Pour l’économiste Véronique Riches-Flores, la récession est à notre porte et les moyens de la contrer risquent de ne servir à rien.

De plus en plus d’observateurs craignent un ralentissement, voir une récession, vous-même vous êtes inquiète ?

Ce n’est pas qu’on va vers un ralentissement, on y est, avec une situation de récession industrielle au niveau mondial. En Allemagne, on a enregistré 3 trimestres consécutifs de contraction de l’activité, la situation est peu ou prou identique en Asie.

Avec une industrie en récession, le choc induit est trop fort pour ne pas impacter le reste de l’économie. Cela est devenu évident cet été avec les perspectives d’emploi dans les services qui sont en train de s’inverser.

La question est en fait de savoir jusqu’où peut aller le mouvement de récession et comment le juguler.

Sur un cycle économique normal, on assiste toujours à une phase de purge. C’est ce qui permet ensuite de réenclencher une phase de croissance économique franche. Mais nous sommes dans une situation en quelque sorte intermédiaire où depuis 10 ans nous n’avons pas ni croissance franche ni récession. Or, sans purge la baisse des taux d’intérêt aura un effet très réduit sur l’activité, car le cycle est très mature.

Justement, les politiques « non conventionnelles » mises en place avec la crise de 2008 n’ont-elles pas brouillé les cartes ?

Oui, c’est devenu une sorte de « new normal » auquel on s’est habitué. Les taux négatifs ont d’abord eu un effet positif en dopant l’activité, mais à terme ils induisent des comportements contrariants chez les acteurs économiques, notamment en faisant remonter l’épargne plutôt que la consommation.

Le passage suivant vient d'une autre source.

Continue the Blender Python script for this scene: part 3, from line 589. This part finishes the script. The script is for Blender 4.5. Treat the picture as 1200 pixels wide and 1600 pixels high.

C’est vrai que la FED est allée très loin. Mais c’est, entre autres, en raison du manque de volontarisme de la BCE ; et il faut bien le dire du manque d’audace des politiques qui n’ont ni la volonté de mettre en place de vraies politiques keynésiennes, ni de restructurer en profondeur. Du coup, les banques centrales sont seules à la manœuvre et font avec les moyens qui sont les leurs.

Véronique Riches-Flores, comment se fait-on une place lorsqu’on est une économiste indépendante ?

En apportant une vision nouvelle. J’ai une clientèle essentiellement composée de structures d’une certaine taille qui sont déjà outillées en interne mais à qui je sers un peu de poil à gratter. Je leur fais entendre une musique un peu différente qui n’est pas toujours dans le consensus. J’ai une approche transversale au contraire des équipes internes souvent très spécialisées, donc fragmentée, au détriment de la vision d’ensemble.